Community-Based Process + Socially Engaged Intention
The first stage of this project is very much about building the foundation. Over six workshops, I am working with two non-verbal autistic men to begin gathering material for a larger body of work. Three of the workshops have now been delivered.
This stage is about spending time together, experimenting, noticing what emerges, and allowing trust to build. It needs to be community-based. Without that shared space and relationship, there would be no real material to work with.
My intention is to make a collaborated work that is displayed in a book. The idea to explore a concertina book format came through conversations with Corrinna Krause, whose experience in bookbinding opened up that possibility. As soon as we discussed it, I felt it suited the direction of the project. For now, though, the focus is less on the final structure and more on creating the content that will eventually shape it.

These workshops are not just activities to fill time. They are a space for making, responding, repeating, and paying attention. Every mark matters. I am observing patterns, preferences, gestures, and rhythms. I am learning how each man works, how he communicates through materials, and how collaboration can happen in ways that feel genuine rather than imposed.
This part of the project has to be slow and grounded. It is about presence before presentation.
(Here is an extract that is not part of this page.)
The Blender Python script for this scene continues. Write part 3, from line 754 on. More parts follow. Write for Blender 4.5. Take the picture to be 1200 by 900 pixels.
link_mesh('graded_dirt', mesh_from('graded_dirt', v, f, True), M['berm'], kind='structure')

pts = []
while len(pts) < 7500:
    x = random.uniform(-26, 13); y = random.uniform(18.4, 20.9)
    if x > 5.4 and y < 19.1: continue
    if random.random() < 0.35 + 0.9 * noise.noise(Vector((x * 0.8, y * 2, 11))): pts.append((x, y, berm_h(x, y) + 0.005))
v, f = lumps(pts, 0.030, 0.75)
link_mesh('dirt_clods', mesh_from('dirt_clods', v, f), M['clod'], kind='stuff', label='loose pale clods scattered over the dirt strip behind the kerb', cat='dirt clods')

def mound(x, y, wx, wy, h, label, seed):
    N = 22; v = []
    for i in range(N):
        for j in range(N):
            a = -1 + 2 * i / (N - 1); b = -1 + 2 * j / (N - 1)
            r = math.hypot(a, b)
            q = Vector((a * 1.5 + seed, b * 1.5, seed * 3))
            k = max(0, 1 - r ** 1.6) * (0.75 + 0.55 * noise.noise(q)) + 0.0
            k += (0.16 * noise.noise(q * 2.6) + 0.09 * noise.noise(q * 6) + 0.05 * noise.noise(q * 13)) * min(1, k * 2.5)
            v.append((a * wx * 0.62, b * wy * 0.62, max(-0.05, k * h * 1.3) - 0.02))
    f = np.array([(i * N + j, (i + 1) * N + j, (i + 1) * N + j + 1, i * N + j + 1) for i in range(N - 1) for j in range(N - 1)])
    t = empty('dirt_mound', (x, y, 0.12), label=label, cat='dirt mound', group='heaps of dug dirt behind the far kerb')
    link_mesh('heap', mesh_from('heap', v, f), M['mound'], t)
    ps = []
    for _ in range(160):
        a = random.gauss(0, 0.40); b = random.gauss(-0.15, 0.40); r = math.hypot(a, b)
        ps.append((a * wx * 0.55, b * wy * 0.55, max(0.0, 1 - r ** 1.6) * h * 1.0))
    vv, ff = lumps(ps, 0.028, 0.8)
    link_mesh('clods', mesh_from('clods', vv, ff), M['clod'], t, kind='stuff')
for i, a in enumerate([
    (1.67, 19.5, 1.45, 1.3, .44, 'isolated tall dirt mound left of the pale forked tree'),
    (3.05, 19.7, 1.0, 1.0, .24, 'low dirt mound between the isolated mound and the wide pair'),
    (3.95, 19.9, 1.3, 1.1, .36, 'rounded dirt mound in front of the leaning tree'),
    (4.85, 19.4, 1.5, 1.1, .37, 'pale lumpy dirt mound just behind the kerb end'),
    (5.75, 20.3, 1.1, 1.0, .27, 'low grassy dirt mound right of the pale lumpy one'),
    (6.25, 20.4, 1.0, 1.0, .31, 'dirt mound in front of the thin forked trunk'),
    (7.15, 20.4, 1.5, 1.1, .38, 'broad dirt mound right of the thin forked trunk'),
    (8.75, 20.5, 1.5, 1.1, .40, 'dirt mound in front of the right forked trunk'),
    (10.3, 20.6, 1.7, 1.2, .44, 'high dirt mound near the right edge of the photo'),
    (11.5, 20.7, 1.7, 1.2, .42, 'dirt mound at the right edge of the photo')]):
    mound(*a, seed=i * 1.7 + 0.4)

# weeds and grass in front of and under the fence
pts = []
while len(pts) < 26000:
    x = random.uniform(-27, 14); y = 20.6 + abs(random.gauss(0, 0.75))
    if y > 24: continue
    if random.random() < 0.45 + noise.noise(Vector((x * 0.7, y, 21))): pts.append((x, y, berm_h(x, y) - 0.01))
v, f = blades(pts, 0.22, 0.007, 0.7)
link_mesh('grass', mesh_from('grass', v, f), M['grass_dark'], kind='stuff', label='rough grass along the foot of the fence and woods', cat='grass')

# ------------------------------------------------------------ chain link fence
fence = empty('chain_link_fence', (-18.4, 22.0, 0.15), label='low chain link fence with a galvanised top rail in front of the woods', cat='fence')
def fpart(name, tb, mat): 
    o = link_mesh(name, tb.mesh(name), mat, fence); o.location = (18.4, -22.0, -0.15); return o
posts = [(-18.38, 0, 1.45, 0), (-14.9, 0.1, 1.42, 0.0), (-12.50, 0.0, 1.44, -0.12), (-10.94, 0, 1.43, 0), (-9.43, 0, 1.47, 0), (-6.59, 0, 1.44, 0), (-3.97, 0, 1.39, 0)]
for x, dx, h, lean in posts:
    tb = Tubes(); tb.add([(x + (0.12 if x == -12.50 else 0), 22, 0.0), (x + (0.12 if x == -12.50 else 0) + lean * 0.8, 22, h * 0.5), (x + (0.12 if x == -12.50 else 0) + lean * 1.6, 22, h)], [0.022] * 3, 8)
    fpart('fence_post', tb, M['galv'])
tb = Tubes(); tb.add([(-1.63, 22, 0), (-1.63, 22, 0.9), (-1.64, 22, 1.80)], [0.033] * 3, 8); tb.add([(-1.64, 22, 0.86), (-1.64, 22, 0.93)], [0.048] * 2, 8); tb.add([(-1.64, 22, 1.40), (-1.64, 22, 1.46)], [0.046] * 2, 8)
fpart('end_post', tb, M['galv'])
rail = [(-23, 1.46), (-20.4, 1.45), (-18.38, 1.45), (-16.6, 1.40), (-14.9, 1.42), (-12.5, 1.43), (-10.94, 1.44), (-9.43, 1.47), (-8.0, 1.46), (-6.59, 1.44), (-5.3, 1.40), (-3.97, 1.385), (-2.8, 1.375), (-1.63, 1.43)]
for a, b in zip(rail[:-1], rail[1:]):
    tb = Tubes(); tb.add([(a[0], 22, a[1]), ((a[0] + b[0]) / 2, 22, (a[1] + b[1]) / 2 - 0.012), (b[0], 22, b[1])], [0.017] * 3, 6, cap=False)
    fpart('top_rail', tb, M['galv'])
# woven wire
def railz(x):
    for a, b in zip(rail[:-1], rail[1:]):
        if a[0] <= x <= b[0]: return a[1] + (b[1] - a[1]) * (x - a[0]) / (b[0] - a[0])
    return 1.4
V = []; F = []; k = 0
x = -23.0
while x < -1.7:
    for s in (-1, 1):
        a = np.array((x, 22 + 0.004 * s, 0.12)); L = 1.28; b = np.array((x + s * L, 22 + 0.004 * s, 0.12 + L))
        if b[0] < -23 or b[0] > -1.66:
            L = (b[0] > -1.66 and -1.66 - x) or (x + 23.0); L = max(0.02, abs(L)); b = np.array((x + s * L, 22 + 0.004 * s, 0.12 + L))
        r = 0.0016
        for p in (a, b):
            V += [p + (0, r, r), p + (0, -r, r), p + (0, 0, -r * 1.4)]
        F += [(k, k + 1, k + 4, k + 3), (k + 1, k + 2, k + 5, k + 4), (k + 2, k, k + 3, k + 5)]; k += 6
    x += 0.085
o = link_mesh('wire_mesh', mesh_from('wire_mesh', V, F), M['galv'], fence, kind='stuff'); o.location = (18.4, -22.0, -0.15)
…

While this stage is about gathering material and building trust, it is also laying the groundwork for something that asks for recognition. The longer-term aim is to shift how families, carers, and institutions see the men — not as people being occupied, but as people with a voice and an artistic presence.
Voice does not mean speech. It can be movement, repetition, colour, pressure, refusal, return. This early phase is about noticing those forms of communication and taking them seriously.
Right now, the work is relational. It is careful. It is attentive.
The community-based process is essential because it creates the conditions for everything that follows. Without it, there is no integrity in the outcome.
The intention is socially engaged — to shift perception and create recognition — but it begins here, in the shared space of making.